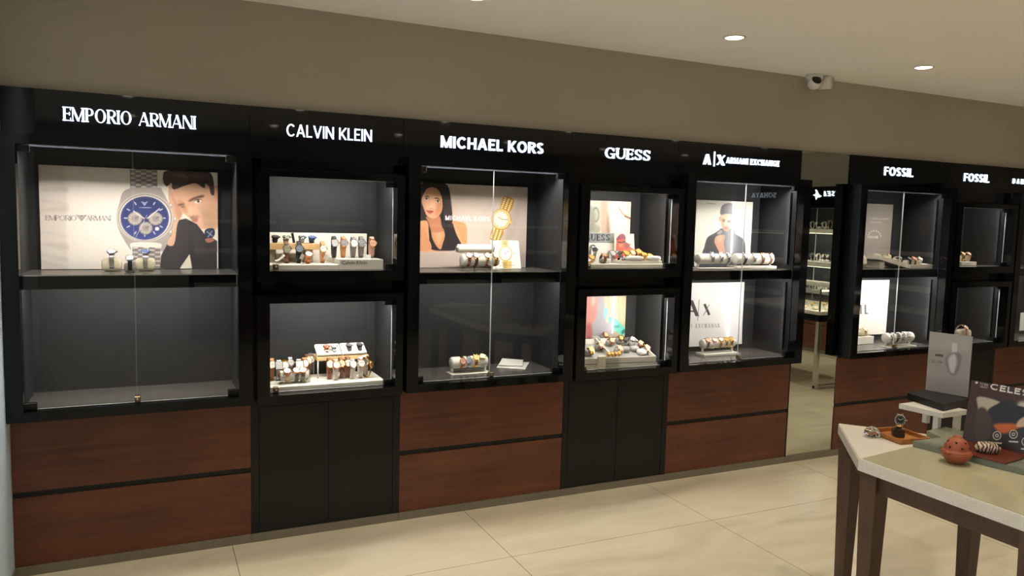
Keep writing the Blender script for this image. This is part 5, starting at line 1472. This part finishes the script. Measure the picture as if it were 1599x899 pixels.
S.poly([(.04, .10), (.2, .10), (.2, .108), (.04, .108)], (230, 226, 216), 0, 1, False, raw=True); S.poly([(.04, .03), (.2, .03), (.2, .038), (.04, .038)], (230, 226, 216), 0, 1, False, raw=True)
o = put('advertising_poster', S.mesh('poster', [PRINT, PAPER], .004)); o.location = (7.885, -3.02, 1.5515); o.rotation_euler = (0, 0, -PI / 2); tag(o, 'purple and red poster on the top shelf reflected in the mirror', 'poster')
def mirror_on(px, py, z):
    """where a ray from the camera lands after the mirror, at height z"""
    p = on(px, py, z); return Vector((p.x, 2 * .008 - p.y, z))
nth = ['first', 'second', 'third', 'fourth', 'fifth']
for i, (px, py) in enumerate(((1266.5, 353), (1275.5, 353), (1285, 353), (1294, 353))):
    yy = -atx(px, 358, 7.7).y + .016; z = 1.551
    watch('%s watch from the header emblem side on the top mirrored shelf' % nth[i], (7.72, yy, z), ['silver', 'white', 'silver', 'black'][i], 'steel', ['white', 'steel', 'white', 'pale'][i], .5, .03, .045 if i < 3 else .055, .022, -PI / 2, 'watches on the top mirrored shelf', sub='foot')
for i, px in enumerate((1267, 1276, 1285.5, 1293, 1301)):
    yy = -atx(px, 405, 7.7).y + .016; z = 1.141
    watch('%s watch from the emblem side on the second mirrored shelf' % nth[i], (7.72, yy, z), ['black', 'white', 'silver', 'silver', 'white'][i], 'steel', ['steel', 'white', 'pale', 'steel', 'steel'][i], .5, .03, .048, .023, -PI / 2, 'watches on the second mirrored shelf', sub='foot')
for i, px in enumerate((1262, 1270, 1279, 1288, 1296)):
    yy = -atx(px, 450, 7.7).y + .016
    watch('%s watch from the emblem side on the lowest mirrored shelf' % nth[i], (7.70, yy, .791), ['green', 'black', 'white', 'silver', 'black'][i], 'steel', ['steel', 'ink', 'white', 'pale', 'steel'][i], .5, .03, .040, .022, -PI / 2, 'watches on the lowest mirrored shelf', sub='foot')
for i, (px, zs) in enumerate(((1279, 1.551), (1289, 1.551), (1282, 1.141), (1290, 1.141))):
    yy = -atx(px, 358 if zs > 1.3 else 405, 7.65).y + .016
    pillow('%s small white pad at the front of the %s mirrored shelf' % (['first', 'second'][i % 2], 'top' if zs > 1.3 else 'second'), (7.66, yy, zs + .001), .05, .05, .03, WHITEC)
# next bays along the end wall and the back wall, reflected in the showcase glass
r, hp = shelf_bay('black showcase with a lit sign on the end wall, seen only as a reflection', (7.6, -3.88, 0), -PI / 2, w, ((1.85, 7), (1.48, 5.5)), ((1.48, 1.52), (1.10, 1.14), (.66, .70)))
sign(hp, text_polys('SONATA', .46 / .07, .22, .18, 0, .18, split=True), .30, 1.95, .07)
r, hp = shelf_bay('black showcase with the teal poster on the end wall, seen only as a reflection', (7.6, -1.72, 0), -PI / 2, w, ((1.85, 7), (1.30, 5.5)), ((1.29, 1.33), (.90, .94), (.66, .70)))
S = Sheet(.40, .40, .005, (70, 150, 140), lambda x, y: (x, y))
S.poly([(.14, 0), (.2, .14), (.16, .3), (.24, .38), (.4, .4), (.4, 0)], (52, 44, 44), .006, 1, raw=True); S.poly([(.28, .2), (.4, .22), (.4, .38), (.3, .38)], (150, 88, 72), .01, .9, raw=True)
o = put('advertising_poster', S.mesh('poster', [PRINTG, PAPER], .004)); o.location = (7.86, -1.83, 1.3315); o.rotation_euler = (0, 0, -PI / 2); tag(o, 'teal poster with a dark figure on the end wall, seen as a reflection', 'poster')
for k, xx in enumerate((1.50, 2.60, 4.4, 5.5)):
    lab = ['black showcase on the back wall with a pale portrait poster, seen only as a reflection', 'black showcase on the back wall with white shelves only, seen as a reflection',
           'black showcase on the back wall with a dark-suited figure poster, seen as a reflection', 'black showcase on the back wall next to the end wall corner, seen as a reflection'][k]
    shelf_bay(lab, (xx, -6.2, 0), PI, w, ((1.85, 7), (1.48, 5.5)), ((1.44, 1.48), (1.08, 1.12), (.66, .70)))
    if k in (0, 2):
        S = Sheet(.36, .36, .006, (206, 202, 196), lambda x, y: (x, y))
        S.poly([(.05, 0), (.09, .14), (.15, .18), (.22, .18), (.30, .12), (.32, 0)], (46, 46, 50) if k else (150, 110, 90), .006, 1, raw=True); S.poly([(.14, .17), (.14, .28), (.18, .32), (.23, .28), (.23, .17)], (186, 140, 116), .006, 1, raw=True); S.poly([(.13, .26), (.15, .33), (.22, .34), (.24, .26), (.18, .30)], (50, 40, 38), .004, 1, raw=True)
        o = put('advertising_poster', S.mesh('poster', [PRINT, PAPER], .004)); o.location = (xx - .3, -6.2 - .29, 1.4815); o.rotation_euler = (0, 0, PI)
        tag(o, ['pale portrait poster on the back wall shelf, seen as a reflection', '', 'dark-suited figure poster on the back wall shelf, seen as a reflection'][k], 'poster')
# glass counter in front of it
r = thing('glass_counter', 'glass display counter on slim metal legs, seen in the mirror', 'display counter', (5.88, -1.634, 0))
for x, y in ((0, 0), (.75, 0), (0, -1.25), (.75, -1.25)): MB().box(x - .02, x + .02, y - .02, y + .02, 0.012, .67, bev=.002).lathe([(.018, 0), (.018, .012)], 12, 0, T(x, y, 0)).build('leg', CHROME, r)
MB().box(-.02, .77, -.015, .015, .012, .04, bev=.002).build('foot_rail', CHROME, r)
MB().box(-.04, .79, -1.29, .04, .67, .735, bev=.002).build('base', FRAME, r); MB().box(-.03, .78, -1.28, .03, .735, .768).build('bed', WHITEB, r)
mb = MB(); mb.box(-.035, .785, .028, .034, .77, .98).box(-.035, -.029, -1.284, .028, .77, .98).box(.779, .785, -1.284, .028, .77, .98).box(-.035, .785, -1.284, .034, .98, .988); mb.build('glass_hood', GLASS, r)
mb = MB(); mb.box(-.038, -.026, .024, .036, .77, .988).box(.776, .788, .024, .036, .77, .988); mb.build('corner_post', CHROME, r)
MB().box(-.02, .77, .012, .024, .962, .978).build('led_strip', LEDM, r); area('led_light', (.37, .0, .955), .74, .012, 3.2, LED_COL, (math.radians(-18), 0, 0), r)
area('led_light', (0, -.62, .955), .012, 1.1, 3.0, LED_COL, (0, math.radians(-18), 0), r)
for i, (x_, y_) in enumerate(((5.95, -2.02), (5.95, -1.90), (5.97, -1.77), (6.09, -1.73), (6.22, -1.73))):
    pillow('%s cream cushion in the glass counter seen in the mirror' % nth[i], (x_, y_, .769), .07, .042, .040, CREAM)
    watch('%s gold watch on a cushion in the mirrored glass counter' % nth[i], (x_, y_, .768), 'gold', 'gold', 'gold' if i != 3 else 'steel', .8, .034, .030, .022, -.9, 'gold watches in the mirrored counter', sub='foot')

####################

[Task objective]
From start to finish, output the listing exactly, but omit its pictures.

[Worked answer]
Keep writing the Blender script for this image. This is part 5, starting at line 1472. This part finishes the script. Measure the picture as if it were 1599x899 pixels.
S.poly([(.04, .10), (.2, .10), (.2, .108), (.04, .108)], (230, 226, 216), 0, 1, False, raw=True); S.poly([(.04, .03), (.2, .03), (.2, .038), (.04, .038)], (230, 226, 216), 0, 1, False, raw=True)
o = put('advertising_poster', S.mesh('poster', [PRINT, PAPER], .004)); o.location = (7.885, -3.02, 1.5515); o.rotation_euler = (0, 0, -PI / 2); tag(o, 'purple and red poster on the top shelf reflected in the mirror', 'poster')
def mirror_on(px, py, z):
    """where a ray from the camera lands after the mirror, at height z"""
    p = on(px, py, z); return Vector((p.x, 2 * .008 - p.y, z))
nth = ['first', 'second', 'third', 'fourth', 'fifth']
for i, (px, py) in enumerate(((1266.5, 353), (1275.5, 353), (1285, 353), (1294, 353))):
    yy = -atx(px, 358, 7.7).y + .016; z = 1.551
    watch('%s watch from the header emblem side on the top mirrored shelf' % nth[i], (7.72, yy, z), ['silver', 'white', 'silver', 'black'][i], 'steel', ['white', 'steel', 'white', 'pale'][i], .5, .03, .045 if i < 3 else .055, .022, -PI / 2, 'watches on the top mirrored shelf', sub='foot')
for i, px in enumerate((1267, 1276, 1285.5, 1293, 1301)):
    yy = -atx(px, 405, 7.7).y + .016; z = 1.141
    watch('%s watch from the emblem side on the second mirrored shelf' % nth[i], (7.72, yy, z), ['black', 'white', 'silver', 'silver', 'white'][i], 'steel', ['steel', 'white', 'pale', 'steel', 'steel'][i], .5, .03, .048, .023, -PI / 2, 'watches on the second mirrored shelf', sub='foot')
for i, px in enumerate((1262, 1270, 1279, 1288, 1296)):
    yy = -atx(px, 450, 7.7).y + .016
    watch('%s watch from the emblem side on the lowest mirrored shelf' % nth[i], (7.70, yy, .791), ['green', 'black', 'white', 'silver', 'black'][i], 'steel', ['steel', 'ink', 'white', 'pale', 'steel'][i], .5, .03, .040, .022, -PI / 2, 'watches on the lowest mirrored shelf', sub='foot')
for i, (px, zs) in enumerate(((1279, 1.551), (1289, 1.551), (1282, 1.141), (1290, 1.141))):
    yy = -atx(px, 358 if zs > 1.3 else 405, 7.65).y + .016
    pillow('%s small white pad at the front of the %s mirrored shelf' % (['first', 'second'][i % 2], 'top' if zs > 1.3 else 'second'), (7.66, yy, zs + .001), .05, .05, .03, WHITEC)
# next bays along the end wall and the back wall, reflected in the showcase glass
r, hp = shelf_bay('black showcase with a lit sign on the end wall, seen only as a reflection', (7.6, -3.88, 0), -PI / 2, w, ((1.85, 7), (1.48, 5.5)), ((1.48, 1.52), (1.10, 1.14), (.66, .70)))
sign(hp, text_polys('SONATA', .46 / .07, .22, .18, 0, .18, split=True), .30, 1.95, .07)
r, hp = shelf_bay('black showcase with the teal poster on the end wall, seen only as a reflection', (7.6, -1.72, 0), -PI / 2, w, ((1.85, 7), (1.30, 5.5)), ((1.29, 1.33), (.90, .94), (.66, .70)))
S = Sheet(.40, .40, .005, (70, 150, 140), lambda x, y: (x, y))
S.poly([(.14, 0), (.2, .14), (.16, .3), (.24, .38), (.4, .4), (.4, 0)], (52, 44, 44), .006, 1, raw=True); S.poly([(.28, .2), (.4, .22), (.4, .38), (.3, .38)], (150, 88, 72), .01, .9, raw=True)
o = put('advertising_poster', S.mesh('poster', [PRINTG, PAPER], .004)); o.location = (7.86, -1.83, 1.3315); o.rotation_euler = (0, 0, -PI / 2); tag(o, 'teal poster with a dark figure on the end wall, seen as a reflection', 'poster')
for k, xx in enumerate((1.50, 2.60, 4.4, 5.5)):
    lab = ['black showcase on the back wall with a pale portrait poster, seen only as a reflection', 'black showcase on the back wall with white shelves only, seen as a reflection',
           'black showcase on the back wall with a dark-suited figure poster, seen as a reflection', 'black showcase on the back wall next to the end wall corner, seen as a reflection'][k]
    shelf_bay(lab, (xx, -6.2, 0), PI, w, ((1.85, 7), (1.48, 5.5)), ((1.44, 1.48), (1.08, 1.12), (.66, .70)))
    if k in (0, 2):
        S = Sheet(.36, .36, .006, (206, 202, 196), lambda x, y: (x, y))
        S.poly([(.05, 0), (.09, .14), (.15, .18), (.22, .18), (.30, .12), (.32, 0)], (46, 46, 50) if k else (150, 110, 90), .006, 1, raw=True); S.poly([(.14, .17), (.14, .28), (.18, .32), (.23, .28), (.23, .17)], (186, 140, 116), .006, 1, raw=True); S.poly([(.13, .26), (.15, .33), (.22, .34), (.24, .26), (.18, .30)], (50, 40, 38), .004, 1, raw=True)
        o = put('advertising_poster', S.mesh('poster', [PRINT, PAPER], .004)); o.location = (xx - .3, -6.2 - .29, 1.4815); o.rotation_euler = (0, 0, PI)
        tag(o, ['pale portrait poster on the back wall shelf, seen as a reflection', '', 'dark-suited figure poster on the back wall shelf, seen as a reflection'][k], 'poster')
# glass counter in front of it
r = thing('glass_counter', 'glass display counter on slim metal legs, seen in the mirror', 'display counter', (5.88, -1.634, 0))
for x, y in ((0, 0), (.75, 0), (0, -1.25), (.75, -1.25)): MB().box(x - .02, x + .02, y - .02, y + .02, 0.012, .67, bev=.002).lathe([(.018, 0), (.018, .012)], 12, 0, T(x, y, 0)).build('leg', CHROME, r)
MB().box(-.02, .77, -.015, .015, .012, .04, bev=.002).build('foot_rail', CHROME, r)
MB().box(-.04, .79, -1.29, .04, .67, .735, bev=.002).build('base', FRAME, r); MB().box(-.03, .78, -1.28, .03, .735, .768).build('bed', WHITEB, r)
mb = MB(); mb.box(-.035, .785, .028, .034, .77, .98).box(-.035, -.029, -1.284, .028, .77, .98).box(.779, .785, -1.284, .028, .77, .98).box(-.035, .785, -1.284, .034, .98, .988); mb.build('glass_hood', GLASS, r)
mb = MB(); mb.box(-.038, -.026, .024, .036, .77, .988).box(.776, .788, .024, .036, .77, .988); mb.build('corner_post', CHROME, r)
MB().box(-.02, .77, .012, .024, .962, .978).build('led_strip', LEDM, r); area('led_light', (.37, .0, .955), .74, .012, 3.2, LED_COL, (math.radians(-18), 0, 0), r)
area('led_light', (0, -.62, .955), .012, 1.1, 3.0, LED_COL, (0, math.radians(-18), 0), r)
for i, (x_, y_) in enumerate(((5.95, -2.02), (5.95, -1.90), (5.97, -1.77), (6.09, -1.73), (6.22, -1.73))):
    pillow('%s cream cushion in the glass counter seen in the mirror' % nth[i], (x_, y_, .769), .07, .042, .040, CREAM)
    watch('%s gold watch on a cushion in the mirrored glass counter' % nth[i], (x_, y_, .768), 'gold', 'gold', 'gold' if i != 3 else 'steel', .8, .034, .030, .022, -.9, 'gold watches in the mirrored counter', sub='foot')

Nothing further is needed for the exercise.